▸ **Supplied data**:
+++

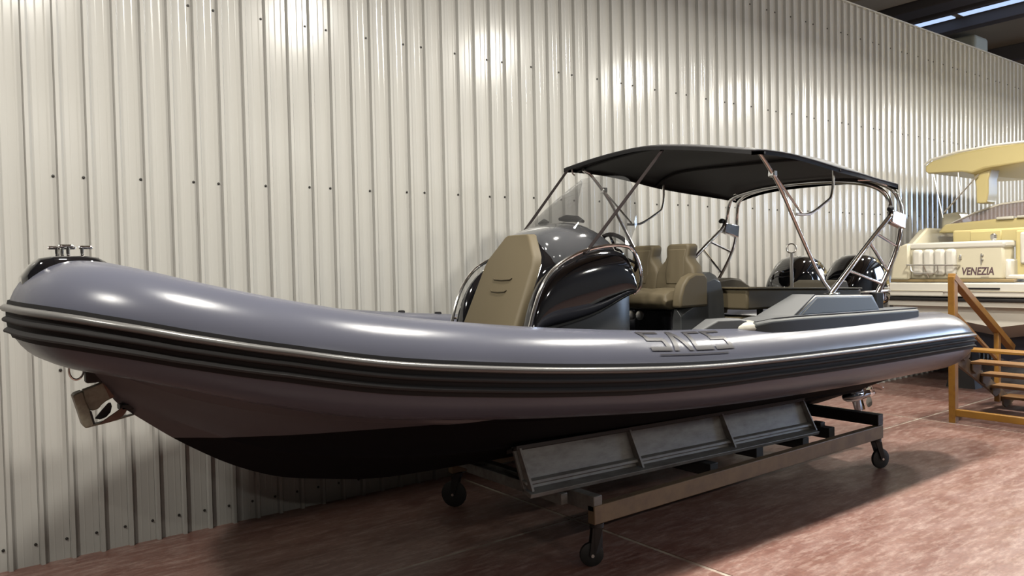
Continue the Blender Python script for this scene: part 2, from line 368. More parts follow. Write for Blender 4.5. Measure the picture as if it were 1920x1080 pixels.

+++

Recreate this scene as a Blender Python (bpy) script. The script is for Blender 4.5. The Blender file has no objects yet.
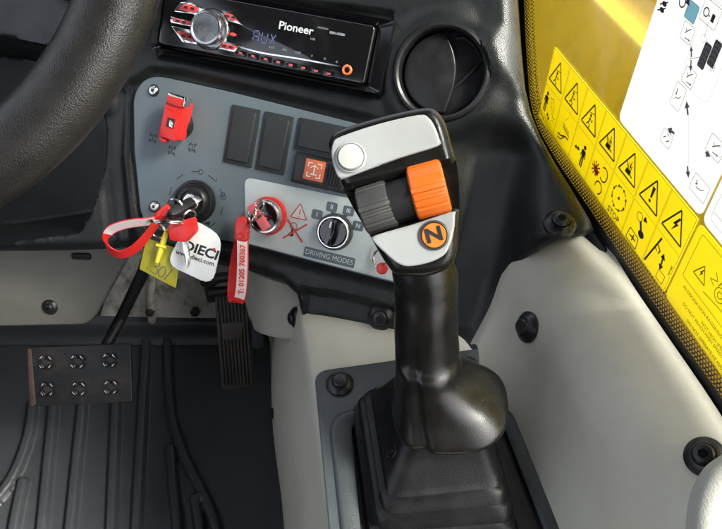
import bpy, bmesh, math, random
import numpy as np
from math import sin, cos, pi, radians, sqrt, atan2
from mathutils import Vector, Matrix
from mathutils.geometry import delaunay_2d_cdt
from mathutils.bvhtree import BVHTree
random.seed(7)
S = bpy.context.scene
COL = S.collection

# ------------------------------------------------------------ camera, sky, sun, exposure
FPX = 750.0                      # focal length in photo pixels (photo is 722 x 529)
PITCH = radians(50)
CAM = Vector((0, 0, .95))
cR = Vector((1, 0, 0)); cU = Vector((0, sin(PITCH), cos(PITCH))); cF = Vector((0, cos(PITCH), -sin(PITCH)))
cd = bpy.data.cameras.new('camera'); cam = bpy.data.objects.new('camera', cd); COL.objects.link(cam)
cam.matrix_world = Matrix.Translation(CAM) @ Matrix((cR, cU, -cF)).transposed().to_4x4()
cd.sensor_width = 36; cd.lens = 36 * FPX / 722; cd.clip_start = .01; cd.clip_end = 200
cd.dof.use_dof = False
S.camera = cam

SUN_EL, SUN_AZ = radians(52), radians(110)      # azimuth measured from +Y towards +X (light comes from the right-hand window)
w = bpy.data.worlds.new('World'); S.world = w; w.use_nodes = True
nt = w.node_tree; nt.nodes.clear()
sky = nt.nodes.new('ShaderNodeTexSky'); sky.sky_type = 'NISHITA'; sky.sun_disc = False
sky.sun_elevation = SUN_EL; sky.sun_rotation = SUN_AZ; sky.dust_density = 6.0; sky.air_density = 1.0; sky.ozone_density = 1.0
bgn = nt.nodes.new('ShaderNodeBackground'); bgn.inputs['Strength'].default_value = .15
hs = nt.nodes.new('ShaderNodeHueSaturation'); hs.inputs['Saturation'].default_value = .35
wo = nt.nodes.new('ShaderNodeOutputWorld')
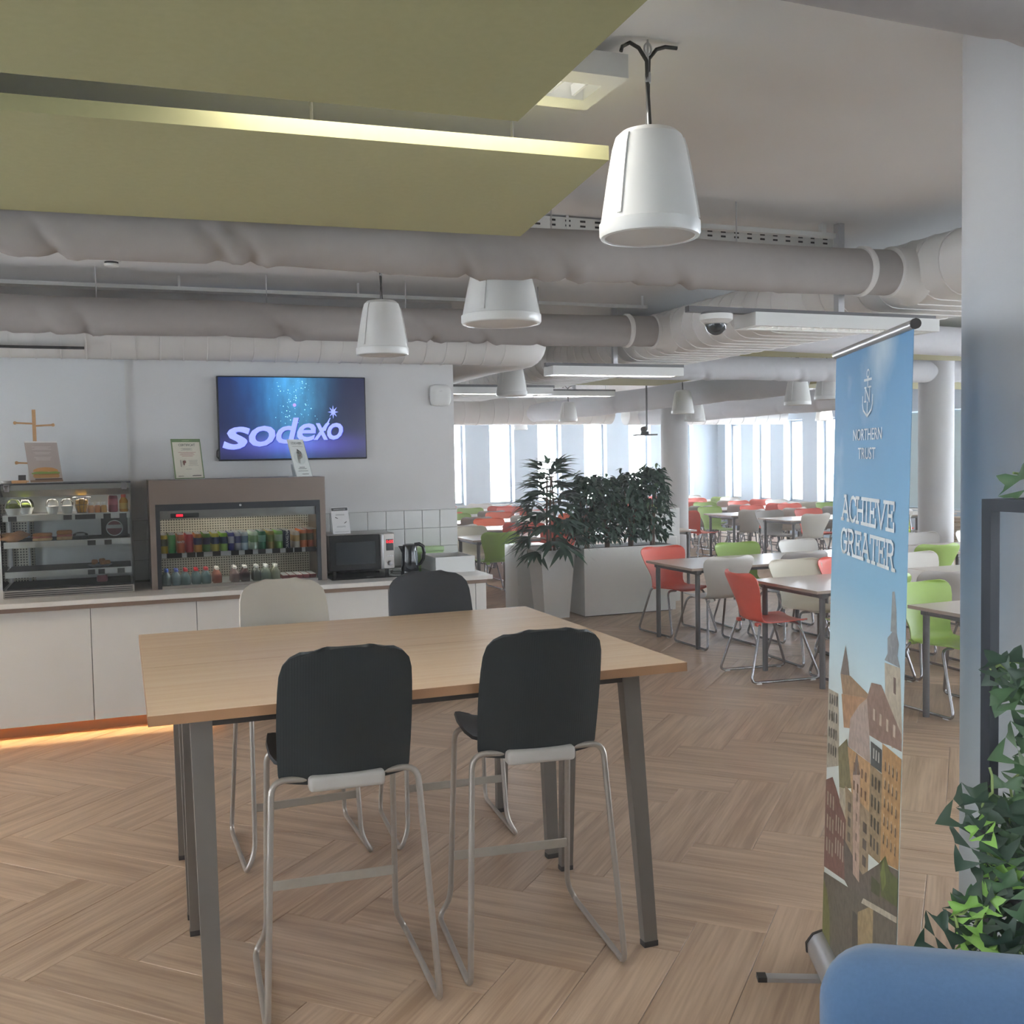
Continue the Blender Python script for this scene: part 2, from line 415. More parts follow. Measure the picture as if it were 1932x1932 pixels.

+++

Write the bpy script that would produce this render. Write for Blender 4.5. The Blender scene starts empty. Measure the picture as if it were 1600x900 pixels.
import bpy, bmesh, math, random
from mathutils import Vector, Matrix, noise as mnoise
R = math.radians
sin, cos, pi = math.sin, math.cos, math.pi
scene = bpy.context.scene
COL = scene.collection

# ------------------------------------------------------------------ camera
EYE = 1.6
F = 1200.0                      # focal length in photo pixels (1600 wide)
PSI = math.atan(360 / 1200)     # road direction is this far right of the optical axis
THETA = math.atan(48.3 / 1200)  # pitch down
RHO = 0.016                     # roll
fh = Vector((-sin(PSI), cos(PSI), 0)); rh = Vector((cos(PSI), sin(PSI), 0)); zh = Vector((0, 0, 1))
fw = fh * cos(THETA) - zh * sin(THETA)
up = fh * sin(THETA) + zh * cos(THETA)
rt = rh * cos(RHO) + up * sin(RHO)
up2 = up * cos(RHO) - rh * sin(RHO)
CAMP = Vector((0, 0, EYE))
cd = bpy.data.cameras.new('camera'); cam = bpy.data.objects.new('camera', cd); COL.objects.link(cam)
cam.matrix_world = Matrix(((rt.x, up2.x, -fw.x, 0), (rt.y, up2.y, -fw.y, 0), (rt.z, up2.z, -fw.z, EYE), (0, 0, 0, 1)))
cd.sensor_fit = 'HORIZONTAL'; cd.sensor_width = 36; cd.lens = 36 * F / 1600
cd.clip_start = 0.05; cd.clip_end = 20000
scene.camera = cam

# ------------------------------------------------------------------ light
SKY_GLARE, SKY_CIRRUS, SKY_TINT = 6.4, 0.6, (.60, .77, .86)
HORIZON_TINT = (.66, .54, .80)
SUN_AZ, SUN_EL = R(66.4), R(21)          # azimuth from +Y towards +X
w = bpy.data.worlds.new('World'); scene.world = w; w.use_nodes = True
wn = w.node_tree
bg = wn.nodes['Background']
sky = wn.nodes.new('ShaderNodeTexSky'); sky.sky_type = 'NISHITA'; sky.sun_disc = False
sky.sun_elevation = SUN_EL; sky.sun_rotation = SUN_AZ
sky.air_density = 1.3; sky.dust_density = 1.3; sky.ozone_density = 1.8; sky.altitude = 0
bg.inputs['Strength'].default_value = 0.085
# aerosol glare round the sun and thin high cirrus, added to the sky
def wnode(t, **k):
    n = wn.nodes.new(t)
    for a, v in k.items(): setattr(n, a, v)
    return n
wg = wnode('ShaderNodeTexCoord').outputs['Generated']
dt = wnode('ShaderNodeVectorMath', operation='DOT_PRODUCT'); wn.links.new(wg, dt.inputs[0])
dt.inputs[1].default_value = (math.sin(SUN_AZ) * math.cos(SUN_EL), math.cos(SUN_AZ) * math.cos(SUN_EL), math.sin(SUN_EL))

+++

▸ **Stated problem**: Do not include pictures. Give again exactly the lines starting at the one with "Recreate this scene" and ending at the one with "S.camera = cam", both included.

▸ **Result**:
Recreate this scene as a Blender Python (bpy) script. The script is for Blender 4.5. The Blender file has no objects yet.
import bpy, bmesh, math, random
import numpy as np
from math import sin, cos, pi, radians, sqrt, atan2
from mathutils import Vector, Matrix
from mathutils.geometry import delaunay_2d_cdt
from mathutils.bvhtree import BVHTree
random.seed(7)
S = bpy.context.scene
COL = S.collection

# ------------------------------------------------------------ camera, sky, sun, exposure
FPX = 750.0                      # focal length in photo pixels (photo is 722 x 529)
PITCH = radians(50)
CAM = Vector((0, 0, .95))
cR = Vector((1, 0, 0)); cU = Vector((0, sin(PITCH), cos(PITCH))); cF = Vector((0, cos(PITCH), -sin(PITCH)))
cd = bpy.data.cameras.new('camera'); cam = bpy.data.objects.new('camera', cd); COL.objects.link(cam)
cam.matrix_world = Matrix.Translation(CAM) @ Matrix((cR, cU, -cF)).transposed().to_4x4()
cd.sensor_width = 36; cd.lens = 36 * FPX / 722; cd.clip_start = .01; cd.clip_end = 200
cd.dof.use_dof = False
S.camera = cam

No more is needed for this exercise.